News & Politics

Popped Collars: Peacock or occasional?

Don't Try This at Dragonfly

Ever wonder why it seems that summer breezes flip up pale-pink polos all around the area? How does the “popped collar” trend, which goes against gravity, not to mention the design of the shirt, manage to stay in style summer after summer?

Trey Packard, a financial analyst and “occasional popper,” says it’s all in the name of fun, although alcohol sometimes plays a role: “It’s a fact that when you’re walking around in the summer in the daytime, you don’t see as many pops as you do at night at Town Hall. I can’t explain the pop: It just is.”

Jonathan Grella, a vice president at Edelman public relations, describes his popping compulsion as “a sartorial game of chicken: The goal is to go where few people are willing to go. The courage that one shows by popping leaves the ladies’ hearts aflutter.”

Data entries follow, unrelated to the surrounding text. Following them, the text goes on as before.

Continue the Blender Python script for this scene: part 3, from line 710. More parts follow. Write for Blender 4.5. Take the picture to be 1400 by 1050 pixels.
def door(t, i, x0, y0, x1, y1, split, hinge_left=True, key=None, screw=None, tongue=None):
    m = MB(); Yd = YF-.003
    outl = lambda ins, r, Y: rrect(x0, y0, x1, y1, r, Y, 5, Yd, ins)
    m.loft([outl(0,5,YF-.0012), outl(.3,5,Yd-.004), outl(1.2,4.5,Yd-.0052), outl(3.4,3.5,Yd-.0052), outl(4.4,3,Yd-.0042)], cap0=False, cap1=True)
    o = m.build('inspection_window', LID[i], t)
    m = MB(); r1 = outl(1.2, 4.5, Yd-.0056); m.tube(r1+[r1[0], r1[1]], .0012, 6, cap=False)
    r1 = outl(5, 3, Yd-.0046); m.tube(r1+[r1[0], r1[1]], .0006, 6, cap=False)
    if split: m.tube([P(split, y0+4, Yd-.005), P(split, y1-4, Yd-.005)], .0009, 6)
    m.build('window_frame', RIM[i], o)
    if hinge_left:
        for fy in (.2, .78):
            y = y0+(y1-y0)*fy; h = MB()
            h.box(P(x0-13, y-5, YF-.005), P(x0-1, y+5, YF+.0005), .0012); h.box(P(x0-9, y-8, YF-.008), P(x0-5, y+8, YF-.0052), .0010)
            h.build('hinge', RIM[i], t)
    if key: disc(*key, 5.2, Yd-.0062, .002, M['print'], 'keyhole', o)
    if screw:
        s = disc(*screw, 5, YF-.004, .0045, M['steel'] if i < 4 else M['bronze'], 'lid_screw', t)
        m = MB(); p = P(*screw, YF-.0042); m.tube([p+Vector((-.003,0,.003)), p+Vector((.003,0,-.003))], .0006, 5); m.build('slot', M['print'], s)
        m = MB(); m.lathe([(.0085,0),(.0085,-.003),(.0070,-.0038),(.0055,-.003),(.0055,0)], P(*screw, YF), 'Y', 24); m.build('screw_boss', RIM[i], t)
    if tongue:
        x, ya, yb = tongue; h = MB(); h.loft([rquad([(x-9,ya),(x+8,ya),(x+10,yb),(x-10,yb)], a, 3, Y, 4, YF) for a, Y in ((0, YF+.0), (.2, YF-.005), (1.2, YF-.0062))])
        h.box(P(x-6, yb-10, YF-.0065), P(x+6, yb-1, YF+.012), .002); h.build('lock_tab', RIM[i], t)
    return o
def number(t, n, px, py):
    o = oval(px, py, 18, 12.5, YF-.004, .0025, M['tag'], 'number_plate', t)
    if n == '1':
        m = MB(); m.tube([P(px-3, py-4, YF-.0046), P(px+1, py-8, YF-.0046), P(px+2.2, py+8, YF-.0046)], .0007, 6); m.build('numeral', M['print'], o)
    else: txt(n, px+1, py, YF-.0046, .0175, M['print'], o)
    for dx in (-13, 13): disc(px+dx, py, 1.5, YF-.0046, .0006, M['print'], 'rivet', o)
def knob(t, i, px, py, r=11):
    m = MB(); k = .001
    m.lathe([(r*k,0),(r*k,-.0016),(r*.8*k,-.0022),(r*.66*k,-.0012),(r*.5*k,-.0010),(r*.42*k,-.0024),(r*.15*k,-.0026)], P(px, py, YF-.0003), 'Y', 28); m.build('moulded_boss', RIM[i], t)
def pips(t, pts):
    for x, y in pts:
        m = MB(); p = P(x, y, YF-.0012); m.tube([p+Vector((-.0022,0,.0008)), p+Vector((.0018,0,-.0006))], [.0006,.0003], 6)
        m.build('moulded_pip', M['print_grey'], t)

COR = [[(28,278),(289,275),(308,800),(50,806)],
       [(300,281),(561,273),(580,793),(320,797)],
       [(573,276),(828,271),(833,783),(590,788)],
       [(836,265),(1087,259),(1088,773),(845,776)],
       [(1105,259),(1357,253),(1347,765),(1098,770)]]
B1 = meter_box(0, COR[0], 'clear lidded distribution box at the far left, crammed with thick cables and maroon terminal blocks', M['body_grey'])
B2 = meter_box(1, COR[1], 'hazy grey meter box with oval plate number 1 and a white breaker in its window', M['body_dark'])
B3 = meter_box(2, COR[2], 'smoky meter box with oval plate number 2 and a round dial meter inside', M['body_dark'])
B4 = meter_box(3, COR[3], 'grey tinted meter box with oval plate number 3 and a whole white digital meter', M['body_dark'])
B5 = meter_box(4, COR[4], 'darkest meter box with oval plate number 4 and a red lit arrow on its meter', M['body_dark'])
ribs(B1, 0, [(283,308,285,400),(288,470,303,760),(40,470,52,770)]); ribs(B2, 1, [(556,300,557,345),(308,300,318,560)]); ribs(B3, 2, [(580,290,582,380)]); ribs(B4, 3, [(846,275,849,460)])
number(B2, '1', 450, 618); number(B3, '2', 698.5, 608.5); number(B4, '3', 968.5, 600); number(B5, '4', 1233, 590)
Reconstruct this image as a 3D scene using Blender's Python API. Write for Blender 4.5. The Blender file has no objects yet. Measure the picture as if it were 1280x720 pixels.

Grella and his friends set out one evening each wearing no fewer than four shirts with collars popped and heavily starched—a maneuver they call the “peacock pop” because it emulates the bird’s affinity for showing his feathers to attract a mate.

Capital Club vice president John Goodwin says he’s not trying to make a statement with his popped collar; he’s been popping since growing up in Rhode Island. He even finds the practice occasionally functional, as it prevents sunburn during a game of golf.

Even while widely mocked—a popped collar screams trust-fund preppy—the style persists, but it’s good to know your audience. If you’re headed to bars like Smith Point, Town Hall, and Bourbon, you’ll feel right at home, but Grella warns, “I’d get a wedgie if I walked into Dragonfly with my collar popped.”